What Is a Sector?
Let me tell you directly: a sector is a broad part of the economy consisting of businesses engaged in similar or related activities. By dividing the economy this way, economists can analyze activity within each sector and see which ones are expanding or contracting.
In economics, you'll find four major sectors: primary, secondary, tertiary, and quaternary, each with various sub-sectors. In financial markets, these are further divided into investment sectors, grouping companies by activities like technology, energy, or financial services.
Key Takeaways
Primary sector companies extract and harvest natural resources, such as through mining or agriculture. Secondary sector firms produce goods from those raw materials, like manufacturers do. Tertiary sector businesses provide services, including retail, finance, or entertainment. Quaternary sector companies focus on knowledge-based work, such as IT, research, and consulting.
Understanding Sectors
Sectors classify economic activity by grouping companies with similar business operations. For instance, some handle early production stages like extracting raw materials, others manufacture goods from them, and still others provide services.
Developing economies often rely on one or two dominant sectors, like oil extraction. Developed nations, however, show diversity across all sectors. Typically, we break sectors into four main categories, though sub-sectors exist within each.
Primary Sector
The primary sector includes companies that extract and harvest natural products from the Earth, using resources sold to consumers or businesses. This also covers processing and packaging of raw materials.
Activities here involve mining, quarrying, fishing, agriculture, forestry, and hunting.
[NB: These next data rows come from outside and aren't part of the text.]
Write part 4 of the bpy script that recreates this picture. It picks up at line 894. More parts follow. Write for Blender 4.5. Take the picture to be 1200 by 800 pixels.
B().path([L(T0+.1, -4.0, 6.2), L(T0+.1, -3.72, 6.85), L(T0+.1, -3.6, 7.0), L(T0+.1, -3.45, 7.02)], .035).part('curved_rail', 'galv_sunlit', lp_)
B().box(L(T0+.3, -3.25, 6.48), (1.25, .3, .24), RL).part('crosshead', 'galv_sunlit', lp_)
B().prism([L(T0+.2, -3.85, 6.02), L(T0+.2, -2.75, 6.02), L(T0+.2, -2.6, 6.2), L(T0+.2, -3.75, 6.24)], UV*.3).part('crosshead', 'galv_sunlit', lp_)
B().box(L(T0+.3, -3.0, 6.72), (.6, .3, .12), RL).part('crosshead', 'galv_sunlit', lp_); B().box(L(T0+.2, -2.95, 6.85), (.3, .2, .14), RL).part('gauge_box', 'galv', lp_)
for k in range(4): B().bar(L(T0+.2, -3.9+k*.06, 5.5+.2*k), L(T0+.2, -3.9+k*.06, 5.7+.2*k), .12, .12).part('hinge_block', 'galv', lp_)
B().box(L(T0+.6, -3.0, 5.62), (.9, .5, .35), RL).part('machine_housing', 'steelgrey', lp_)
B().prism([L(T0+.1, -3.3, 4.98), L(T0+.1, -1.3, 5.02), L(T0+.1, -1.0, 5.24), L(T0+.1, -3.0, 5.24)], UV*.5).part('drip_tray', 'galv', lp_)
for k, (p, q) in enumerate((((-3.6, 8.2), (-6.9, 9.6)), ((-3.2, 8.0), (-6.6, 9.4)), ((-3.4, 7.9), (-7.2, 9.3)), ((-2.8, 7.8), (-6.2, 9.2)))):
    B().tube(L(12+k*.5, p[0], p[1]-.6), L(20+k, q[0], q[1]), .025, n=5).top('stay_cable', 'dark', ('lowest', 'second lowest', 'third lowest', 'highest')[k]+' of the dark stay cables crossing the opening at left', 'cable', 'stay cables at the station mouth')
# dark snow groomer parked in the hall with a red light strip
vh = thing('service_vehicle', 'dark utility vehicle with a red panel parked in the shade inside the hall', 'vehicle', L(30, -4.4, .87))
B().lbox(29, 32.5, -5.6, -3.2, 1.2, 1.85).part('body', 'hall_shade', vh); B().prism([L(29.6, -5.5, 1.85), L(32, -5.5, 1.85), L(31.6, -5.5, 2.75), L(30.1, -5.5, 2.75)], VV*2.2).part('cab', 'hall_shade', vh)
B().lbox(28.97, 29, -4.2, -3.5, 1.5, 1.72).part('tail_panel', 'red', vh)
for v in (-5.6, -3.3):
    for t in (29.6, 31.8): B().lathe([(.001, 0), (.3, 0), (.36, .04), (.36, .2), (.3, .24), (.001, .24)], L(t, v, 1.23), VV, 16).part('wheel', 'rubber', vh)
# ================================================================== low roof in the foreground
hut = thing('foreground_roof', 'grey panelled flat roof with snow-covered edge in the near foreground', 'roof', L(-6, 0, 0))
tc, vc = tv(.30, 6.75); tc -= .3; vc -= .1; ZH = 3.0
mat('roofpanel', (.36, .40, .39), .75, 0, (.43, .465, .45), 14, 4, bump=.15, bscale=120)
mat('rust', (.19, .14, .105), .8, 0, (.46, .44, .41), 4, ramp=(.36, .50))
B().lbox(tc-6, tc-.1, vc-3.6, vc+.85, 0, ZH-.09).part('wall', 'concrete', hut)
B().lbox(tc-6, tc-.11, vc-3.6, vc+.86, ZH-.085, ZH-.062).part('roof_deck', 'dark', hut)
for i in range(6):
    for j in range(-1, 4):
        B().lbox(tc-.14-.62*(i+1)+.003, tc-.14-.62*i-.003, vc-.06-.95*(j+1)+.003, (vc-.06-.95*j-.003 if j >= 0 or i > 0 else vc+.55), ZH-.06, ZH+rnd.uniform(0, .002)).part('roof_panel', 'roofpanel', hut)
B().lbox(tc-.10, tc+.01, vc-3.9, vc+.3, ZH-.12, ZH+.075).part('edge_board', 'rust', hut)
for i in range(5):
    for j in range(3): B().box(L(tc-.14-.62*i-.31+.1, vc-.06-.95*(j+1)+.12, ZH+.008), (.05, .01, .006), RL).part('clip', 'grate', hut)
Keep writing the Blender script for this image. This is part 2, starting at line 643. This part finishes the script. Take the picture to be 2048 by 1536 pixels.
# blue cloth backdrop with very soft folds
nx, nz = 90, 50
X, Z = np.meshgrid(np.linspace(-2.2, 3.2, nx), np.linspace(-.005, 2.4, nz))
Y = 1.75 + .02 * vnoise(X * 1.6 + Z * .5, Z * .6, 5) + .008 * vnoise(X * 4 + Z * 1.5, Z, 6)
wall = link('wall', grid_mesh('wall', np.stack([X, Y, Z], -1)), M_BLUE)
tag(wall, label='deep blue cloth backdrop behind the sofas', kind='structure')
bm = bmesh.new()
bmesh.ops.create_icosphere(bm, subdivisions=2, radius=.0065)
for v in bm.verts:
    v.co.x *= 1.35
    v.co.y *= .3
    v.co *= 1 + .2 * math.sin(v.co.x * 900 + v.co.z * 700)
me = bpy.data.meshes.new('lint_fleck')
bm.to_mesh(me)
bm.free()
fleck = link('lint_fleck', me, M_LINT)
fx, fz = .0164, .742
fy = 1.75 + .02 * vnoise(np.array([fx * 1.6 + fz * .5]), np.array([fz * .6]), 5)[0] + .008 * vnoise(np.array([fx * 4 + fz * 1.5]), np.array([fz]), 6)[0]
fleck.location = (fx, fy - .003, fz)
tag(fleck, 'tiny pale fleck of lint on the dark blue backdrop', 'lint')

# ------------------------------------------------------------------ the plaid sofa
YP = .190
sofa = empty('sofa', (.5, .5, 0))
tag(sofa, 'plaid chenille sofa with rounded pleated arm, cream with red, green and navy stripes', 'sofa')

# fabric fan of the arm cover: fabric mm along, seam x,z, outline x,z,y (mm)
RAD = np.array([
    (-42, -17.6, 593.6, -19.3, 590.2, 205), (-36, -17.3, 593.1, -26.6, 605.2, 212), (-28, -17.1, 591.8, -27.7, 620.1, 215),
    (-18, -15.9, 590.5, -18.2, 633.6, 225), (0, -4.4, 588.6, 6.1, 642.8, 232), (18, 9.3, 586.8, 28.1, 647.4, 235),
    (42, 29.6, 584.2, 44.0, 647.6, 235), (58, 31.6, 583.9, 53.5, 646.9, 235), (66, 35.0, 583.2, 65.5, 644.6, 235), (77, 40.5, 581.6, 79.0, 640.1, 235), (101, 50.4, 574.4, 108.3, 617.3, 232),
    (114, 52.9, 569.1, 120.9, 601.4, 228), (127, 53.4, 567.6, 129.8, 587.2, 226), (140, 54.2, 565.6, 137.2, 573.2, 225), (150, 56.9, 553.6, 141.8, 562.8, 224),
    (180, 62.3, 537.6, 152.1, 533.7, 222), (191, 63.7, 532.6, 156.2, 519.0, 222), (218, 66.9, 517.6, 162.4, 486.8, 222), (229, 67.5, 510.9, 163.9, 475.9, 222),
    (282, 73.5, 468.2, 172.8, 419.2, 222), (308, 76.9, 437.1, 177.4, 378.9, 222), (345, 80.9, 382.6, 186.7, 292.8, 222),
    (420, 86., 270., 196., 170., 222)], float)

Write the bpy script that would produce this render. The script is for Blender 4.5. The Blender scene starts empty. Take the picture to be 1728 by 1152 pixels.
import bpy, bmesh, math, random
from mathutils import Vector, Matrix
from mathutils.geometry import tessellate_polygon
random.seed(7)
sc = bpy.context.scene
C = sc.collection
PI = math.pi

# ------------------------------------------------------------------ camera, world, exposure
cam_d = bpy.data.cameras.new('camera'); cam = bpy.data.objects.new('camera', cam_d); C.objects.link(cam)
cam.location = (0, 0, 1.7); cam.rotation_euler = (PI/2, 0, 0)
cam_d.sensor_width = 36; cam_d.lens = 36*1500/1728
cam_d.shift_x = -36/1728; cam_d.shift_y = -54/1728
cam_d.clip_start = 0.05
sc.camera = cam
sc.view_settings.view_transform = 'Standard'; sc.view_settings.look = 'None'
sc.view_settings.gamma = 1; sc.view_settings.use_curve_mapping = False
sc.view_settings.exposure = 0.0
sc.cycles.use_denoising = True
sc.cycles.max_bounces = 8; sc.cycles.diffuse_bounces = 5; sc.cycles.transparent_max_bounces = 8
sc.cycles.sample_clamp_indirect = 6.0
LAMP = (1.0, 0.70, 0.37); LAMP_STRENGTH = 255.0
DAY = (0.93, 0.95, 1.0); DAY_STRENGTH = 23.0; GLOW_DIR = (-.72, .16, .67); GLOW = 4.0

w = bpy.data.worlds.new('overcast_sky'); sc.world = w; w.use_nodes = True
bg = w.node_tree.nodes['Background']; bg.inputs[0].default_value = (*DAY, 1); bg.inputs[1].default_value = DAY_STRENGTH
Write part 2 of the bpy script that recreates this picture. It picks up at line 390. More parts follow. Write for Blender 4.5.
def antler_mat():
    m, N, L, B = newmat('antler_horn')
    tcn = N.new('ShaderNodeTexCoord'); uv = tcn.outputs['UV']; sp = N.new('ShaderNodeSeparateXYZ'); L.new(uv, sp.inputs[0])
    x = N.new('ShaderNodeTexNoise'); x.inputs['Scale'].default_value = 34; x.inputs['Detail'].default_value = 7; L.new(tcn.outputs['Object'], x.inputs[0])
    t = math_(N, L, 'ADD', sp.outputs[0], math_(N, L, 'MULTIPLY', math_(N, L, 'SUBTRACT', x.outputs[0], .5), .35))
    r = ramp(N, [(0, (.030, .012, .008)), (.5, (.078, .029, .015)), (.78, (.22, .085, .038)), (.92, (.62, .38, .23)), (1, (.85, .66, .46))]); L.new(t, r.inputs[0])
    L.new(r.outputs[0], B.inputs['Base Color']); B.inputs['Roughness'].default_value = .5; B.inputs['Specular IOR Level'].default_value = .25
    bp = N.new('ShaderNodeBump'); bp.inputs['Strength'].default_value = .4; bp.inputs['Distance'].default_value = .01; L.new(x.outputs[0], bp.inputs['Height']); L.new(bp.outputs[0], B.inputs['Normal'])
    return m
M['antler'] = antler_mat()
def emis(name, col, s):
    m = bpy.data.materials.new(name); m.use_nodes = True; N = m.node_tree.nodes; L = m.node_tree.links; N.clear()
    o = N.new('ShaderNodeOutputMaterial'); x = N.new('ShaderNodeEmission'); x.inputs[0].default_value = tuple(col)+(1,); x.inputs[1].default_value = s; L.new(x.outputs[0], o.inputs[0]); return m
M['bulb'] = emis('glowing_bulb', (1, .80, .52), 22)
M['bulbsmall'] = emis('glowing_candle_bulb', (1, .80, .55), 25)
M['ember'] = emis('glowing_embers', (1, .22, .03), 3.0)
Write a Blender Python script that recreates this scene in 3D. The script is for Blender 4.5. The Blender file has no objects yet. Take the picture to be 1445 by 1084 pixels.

Emerging economies have more activity and jobs in this sector, while developed ones use technology, so it employs fewer people.
Secondary Sector
This sector covers processing, manufacturing, and construction companies that turn primary sector resources into goods. You'll see activities like automobile production, textiles, chemical engineering, aerospace, shipbuilding, and energy utilities.
Tertiary Sector
The tertiary sector consists of service providers, such as retailers, entertainment firms, and financial organizations. They sell goods from the secondary sector to businesses and consumers, including retail sales, transportation, restaurants, tourism, insurance, banking, healthcare, and legal services.
Quaternary Sector
This sector involves intellectual pursuits, like technological innovation and research. It emerged from the tertiary sector due to the knowledge economy's growth. Firms here improve processes through research, IT, education, and consulting, boosting economic development.
Stock and Investment Sectors
In financial markets, economic sectors split into sub-sectors for comparing similar companies. These help measure economic performance via corporate results. Examples include technology (electronics, software), financial services (banks, insurance), real estate, industrials (manufacturing, construction), energy, utilities, consumer discretionary, and consumer staples.
Sectors and the Economy
Investors group stocks by sectors to assess economic performance and identify strong areas. In an expanding economy, rising raw material purchases signal growth, benefiting industrials, real estate, and consumer discretionary. In a slowing economy, consumer staples and utilities often see revenue increases as safe havens.
Grasping sectors and their growth drivers helps you see impacts on sub-sectors and stocks.
Sector Investing
Analysts often specialize in one sector, like technology. Funds may focus on specific sectors, known as sector investing. You can invest via sector ETFs, which hold baskets of stocks in industries like energy.
Sector vs. Industry
A sector is a large economic segment with many companies, while an industry is a narrower group within a sector. Sectors include non-competing companies, but industries feature direct competitors. For example, oil and gas firms compete in their industry but share the primary sector with non-competing agriculture companies.
Frequently Asked Questions
The four main economic sectors are primary (extraction and agriculture), secondary (manufacturing and construction), tertiary (services like retail and finance), and quaternary (knowledge-based like IT and education). The largest in the U.S. is the tertiary sector, as services dominate. Sector rotation means shifting investments between sub-sectors. Sectors are broad groupings; industries are specific subsets within them.
The Bottom Line
Sectors categorize economic activities based on business types, from resource extraction to services and knowledge work. Primary sectors tie closely to natural resources, unlike tertiary and quaternary. Investors use sectors to evaluate company performance and economic levels.